NOAA 2000-069
Contact: Pat Viets


A new NOAA satellite that will improve weather forecasting and monitor environmental events around the world soared into space this morning during a picture-perfect launch from Vandenberg Air Force Base, Calif. The NOAA-L spacecraft lifted off on an Air Force-launched Titan II rocket.

Controllers successfully verified deployment of the solar array and a power positive condition on the satellite. NOAA-L is the second in a series of five polar-orbiting satellites with improved imaging and sounding capabilities that will operate over the next twelve years.

"We're extremely pleased with the success of the launch, and look forward to a successful mission for NOAA-L," said Mike Mignogno, NOAA's polar-orbiting operational environmental satellite manager.

Like other NOAA satellites, NOAA-L will collect meteorological data and transmit the information to users around the world to enhance weather forecasting.

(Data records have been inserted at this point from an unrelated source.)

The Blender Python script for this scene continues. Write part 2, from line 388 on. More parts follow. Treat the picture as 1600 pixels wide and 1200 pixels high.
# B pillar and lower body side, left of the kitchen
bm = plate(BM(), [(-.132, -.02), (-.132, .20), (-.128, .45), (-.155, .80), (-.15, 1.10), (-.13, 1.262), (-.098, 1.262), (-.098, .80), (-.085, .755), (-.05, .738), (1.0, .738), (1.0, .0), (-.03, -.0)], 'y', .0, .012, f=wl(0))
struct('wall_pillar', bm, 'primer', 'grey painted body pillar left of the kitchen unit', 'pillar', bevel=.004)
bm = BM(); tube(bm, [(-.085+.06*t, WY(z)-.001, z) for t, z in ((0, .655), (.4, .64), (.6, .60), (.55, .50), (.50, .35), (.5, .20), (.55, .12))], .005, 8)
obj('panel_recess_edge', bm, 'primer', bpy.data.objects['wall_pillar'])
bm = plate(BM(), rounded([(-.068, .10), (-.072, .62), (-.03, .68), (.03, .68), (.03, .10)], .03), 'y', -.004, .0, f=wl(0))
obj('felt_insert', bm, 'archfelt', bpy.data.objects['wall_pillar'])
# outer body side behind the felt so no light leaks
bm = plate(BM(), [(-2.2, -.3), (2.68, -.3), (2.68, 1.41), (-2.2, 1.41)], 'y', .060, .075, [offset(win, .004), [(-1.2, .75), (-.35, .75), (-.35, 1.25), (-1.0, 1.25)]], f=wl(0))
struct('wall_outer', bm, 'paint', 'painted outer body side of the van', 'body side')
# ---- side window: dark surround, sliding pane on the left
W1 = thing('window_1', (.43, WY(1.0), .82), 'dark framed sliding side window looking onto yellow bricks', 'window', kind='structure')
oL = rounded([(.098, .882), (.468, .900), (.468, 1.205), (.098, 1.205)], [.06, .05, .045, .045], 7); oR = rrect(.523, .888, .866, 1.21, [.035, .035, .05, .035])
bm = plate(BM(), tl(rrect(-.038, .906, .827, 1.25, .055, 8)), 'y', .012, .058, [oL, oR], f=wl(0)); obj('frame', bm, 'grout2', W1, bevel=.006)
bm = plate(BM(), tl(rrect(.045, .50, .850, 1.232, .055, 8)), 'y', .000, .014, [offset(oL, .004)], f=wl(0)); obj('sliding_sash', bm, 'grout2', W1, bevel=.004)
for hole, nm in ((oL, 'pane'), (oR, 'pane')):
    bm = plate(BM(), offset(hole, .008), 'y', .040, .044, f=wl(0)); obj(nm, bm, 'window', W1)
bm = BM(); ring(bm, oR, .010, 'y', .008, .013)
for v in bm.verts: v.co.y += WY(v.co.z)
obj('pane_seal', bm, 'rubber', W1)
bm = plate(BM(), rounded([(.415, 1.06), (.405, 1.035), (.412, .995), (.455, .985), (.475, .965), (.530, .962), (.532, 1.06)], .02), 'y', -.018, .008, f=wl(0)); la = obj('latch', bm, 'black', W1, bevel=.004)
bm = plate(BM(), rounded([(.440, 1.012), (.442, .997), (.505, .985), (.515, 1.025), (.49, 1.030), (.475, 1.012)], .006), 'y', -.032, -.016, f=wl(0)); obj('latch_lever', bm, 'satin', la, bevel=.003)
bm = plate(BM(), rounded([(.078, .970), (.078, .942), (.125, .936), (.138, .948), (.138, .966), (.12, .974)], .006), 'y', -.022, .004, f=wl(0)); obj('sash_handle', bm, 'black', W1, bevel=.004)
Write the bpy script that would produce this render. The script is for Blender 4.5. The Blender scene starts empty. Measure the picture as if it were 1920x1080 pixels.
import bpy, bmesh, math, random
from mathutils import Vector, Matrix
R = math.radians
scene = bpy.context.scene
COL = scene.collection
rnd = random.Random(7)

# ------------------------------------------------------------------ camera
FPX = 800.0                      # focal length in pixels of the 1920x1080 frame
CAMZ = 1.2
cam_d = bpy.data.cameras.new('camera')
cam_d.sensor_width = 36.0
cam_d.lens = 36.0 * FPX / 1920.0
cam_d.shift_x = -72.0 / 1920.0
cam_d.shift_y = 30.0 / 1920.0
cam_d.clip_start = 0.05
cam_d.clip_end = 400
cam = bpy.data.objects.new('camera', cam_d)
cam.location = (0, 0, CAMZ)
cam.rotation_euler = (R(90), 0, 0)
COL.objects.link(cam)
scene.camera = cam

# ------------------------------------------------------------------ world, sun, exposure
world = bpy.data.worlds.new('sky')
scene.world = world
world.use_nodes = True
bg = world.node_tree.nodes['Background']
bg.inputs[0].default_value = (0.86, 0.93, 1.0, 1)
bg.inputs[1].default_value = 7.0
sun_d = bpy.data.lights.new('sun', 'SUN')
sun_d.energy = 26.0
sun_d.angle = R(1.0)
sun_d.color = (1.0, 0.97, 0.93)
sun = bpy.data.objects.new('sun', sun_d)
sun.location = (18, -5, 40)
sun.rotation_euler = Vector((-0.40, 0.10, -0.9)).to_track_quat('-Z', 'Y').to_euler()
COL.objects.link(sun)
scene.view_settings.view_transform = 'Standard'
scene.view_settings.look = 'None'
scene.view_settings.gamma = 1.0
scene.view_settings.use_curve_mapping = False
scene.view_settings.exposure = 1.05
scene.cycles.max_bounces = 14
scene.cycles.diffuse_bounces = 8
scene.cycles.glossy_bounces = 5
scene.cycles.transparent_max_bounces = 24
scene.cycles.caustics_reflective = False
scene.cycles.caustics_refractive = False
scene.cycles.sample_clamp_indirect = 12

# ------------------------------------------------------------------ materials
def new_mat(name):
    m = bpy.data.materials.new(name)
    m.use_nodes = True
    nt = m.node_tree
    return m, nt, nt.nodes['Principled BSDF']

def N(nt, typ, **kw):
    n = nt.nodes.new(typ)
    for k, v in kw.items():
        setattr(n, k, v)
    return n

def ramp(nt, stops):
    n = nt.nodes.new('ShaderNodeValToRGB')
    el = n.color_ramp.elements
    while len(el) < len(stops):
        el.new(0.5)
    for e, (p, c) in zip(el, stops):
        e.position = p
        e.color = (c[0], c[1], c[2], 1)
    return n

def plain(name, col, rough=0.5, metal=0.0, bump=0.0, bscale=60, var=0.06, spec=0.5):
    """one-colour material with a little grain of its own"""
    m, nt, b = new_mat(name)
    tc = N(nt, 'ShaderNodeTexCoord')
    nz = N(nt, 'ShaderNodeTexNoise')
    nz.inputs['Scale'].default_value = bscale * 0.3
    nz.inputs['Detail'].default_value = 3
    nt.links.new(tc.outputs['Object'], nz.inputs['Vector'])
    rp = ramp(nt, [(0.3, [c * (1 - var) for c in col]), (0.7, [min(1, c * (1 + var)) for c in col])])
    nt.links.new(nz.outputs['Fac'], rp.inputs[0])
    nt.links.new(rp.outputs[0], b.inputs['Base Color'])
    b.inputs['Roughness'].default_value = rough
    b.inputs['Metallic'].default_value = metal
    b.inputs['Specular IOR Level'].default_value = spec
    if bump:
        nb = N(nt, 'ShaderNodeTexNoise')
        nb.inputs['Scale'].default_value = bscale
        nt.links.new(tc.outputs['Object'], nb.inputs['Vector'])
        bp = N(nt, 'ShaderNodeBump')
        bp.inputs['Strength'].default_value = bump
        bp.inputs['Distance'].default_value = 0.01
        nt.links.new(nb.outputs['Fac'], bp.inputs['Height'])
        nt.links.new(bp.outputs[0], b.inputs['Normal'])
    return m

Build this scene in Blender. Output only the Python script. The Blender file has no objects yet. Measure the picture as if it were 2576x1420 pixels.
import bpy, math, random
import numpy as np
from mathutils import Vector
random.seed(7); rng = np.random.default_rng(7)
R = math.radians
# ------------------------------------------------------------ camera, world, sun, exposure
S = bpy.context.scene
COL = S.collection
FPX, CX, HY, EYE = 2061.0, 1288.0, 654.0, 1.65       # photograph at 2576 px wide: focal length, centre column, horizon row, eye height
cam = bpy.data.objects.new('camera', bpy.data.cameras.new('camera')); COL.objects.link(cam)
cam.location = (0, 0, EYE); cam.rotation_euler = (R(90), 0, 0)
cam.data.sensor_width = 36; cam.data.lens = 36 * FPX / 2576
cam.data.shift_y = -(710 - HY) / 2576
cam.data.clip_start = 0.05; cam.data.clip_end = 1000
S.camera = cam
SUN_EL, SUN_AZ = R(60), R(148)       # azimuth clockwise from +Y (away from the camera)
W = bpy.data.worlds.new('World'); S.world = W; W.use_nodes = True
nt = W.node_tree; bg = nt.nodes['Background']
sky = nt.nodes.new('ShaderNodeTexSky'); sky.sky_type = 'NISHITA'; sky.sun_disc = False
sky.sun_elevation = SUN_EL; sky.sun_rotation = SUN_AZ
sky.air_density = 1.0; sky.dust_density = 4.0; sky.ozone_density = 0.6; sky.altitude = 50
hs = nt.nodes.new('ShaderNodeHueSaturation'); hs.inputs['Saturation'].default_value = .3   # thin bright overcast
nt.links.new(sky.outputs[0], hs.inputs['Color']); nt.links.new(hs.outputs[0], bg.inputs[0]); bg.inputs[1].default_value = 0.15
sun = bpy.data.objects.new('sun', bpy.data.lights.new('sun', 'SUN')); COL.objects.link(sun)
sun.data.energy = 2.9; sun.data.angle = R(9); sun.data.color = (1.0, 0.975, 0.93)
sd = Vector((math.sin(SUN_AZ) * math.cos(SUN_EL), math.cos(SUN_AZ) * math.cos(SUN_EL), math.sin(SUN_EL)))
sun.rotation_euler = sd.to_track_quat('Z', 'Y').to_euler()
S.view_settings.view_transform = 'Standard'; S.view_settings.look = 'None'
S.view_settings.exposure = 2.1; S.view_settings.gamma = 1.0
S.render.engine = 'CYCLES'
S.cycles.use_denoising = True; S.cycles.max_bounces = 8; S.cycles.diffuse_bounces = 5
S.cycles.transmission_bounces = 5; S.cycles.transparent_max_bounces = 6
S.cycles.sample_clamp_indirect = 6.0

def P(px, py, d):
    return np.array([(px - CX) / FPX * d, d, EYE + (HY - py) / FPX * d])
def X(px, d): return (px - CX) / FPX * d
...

In the United States, the data will be used primarily by NOAA's National Weather Service for its long-range weather and climate forecasts.

NOAA-L was built by Lockheed Martin Space Systems Co., Sunnyvale, Calif., and launched for NOAA under technical guidance and project management by NASA's Goddard Space Flight Center. NASA will turn operational control of the NOAA-L spacecraft over to NOAA 10 days after launch. NASA's comprehensive on-orbit verification period is expected to last until approximately 45 days after launch.